→ **Task objective**
Set down exactly the lines from the one with "MB().box(X(.040), X(DP), a, b, HB" to the one with "for (p, q) in ((a2", both included, and no line outside that range.
## START Provided data
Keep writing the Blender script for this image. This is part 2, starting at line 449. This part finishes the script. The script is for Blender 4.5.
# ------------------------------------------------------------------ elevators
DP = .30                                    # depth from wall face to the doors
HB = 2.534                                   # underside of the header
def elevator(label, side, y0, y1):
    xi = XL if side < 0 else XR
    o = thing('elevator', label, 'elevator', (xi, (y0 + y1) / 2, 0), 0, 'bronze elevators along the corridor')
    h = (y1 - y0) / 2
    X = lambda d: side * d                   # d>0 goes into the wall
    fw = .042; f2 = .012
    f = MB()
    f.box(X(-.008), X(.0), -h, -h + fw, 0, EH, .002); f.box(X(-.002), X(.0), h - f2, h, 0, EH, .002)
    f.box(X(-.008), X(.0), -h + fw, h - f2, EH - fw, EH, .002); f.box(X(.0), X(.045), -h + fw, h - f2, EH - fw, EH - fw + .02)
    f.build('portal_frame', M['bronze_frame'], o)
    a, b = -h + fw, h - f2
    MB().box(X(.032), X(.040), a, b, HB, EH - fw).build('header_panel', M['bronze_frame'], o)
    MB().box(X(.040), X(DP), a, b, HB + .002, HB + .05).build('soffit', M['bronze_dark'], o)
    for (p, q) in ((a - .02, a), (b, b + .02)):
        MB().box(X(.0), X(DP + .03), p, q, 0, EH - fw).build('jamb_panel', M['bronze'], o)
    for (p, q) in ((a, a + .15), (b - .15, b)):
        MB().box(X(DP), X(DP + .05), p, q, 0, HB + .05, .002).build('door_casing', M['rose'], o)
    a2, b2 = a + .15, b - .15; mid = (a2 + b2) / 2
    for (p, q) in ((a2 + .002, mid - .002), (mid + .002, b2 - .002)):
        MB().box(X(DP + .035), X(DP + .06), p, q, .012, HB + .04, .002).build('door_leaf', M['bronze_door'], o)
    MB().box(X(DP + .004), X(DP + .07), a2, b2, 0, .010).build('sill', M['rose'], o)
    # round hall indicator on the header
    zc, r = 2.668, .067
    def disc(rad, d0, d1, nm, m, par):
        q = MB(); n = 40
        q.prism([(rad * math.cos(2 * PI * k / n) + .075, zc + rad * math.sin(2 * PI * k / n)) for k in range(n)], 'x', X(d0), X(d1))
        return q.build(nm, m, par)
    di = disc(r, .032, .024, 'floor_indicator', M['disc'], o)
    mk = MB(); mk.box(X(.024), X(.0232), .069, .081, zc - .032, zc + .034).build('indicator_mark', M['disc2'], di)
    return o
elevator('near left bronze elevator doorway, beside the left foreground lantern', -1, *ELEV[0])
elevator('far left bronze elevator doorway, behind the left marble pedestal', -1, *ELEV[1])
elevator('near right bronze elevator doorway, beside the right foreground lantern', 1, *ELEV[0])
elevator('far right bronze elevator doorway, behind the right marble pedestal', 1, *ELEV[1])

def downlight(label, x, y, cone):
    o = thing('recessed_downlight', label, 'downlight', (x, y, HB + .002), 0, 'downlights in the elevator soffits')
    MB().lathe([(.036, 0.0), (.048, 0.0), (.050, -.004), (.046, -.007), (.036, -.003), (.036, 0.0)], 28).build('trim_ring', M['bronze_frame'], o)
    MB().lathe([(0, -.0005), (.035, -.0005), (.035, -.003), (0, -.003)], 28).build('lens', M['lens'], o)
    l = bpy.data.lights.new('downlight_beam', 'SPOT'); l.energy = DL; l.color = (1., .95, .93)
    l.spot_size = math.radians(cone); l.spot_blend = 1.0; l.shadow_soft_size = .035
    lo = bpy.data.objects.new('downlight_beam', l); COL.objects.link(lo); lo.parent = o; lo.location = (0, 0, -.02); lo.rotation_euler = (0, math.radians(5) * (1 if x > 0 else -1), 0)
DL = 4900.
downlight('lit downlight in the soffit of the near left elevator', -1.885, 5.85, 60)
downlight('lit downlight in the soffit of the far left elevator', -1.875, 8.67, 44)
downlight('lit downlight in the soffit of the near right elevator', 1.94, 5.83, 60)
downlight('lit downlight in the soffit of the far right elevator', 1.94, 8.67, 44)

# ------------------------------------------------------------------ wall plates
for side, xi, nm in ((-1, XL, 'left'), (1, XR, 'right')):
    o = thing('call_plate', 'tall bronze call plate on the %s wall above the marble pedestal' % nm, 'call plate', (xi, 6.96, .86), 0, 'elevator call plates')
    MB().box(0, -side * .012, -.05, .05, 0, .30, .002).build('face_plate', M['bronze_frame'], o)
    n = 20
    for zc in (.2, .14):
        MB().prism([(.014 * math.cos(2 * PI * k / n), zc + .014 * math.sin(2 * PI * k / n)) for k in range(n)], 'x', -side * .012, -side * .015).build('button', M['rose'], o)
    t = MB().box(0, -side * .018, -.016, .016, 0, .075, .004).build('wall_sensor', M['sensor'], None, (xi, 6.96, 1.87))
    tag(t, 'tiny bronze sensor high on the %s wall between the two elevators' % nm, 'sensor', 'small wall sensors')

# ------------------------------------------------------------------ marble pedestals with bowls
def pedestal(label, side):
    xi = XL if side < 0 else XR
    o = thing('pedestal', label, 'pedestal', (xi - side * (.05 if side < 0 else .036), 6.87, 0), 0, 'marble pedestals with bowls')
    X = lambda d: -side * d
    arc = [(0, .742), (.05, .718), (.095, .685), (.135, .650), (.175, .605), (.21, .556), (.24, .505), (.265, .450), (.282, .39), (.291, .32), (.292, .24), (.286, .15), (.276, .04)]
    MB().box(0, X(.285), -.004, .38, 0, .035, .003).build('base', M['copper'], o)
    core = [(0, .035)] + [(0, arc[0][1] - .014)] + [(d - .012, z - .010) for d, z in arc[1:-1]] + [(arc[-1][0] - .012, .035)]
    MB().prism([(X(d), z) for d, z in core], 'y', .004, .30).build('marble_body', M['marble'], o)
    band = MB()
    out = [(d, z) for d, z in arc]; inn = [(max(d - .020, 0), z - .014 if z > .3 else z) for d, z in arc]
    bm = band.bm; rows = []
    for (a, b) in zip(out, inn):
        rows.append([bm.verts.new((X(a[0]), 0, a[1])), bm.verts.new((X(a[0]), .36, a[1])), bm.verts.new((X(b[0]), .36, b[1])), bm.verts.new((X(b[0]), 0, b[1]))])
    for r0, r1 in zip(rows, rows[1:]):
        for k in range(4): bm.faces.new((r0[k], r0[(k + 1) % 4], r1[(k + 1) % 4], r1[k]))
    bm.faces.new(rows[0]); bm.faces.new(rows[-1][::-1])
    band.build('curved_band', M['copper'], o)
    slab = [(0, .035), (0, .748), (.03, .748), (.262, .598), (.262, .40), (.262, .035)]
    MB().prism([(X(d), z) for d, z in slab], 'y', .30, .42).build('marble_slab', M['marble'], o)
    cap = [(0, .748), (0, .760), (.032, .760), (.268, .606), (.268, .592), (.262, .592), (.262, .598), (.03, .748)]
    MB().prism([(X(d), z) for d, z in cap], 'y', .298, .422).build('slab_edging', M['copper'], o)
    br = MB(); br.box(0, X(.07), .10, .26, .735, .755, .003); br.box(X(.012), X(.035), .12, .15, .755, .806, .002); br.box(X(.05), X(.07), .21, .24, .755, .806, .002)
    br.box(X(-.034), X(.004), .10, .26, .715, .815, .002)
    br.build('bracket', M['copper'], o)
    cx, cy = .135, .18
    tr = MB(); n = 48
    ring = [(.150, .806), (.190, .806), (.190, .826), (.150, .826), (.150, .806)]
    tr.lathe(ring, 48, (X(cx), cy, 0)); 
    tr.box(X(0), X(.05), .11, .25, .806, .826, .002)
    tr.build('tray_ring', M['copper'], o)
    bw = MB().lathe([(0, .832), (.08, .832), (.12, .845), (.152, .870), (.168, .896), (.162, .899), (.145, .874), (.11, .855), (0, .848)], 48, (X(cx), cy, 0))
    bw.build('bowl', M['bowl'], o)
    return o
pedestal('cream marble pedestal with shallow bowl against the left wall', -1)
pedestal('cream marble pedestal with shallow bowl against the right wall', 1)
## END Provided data
→ **Task result**
    MB().box(X(.040), X(DP), a, b, HB + .002, HB + .05).build('soffit', M['bronze_dark'], o)
    for (p, q) in ((a - .02, a), (b, b + .02)):
        MB().box(X(.0), X(DP + .03), p, q, 0, EH - fw).build('jamb_panel', M['bronze'], o)
    for (p, q) in ((a, a + .15), (b - .15, b)):
        MB().box(X(DP), X(DP + .05), p, q, 0, HB + .05, .002).build('door_casing', M['rose'], o)
    a2, b2 = a + .15, b - .15; mid = (a2 + b2) / 2
    for (p, q) in ((a2 + .002, mid - .002), (mid + .002, b2 - .002)):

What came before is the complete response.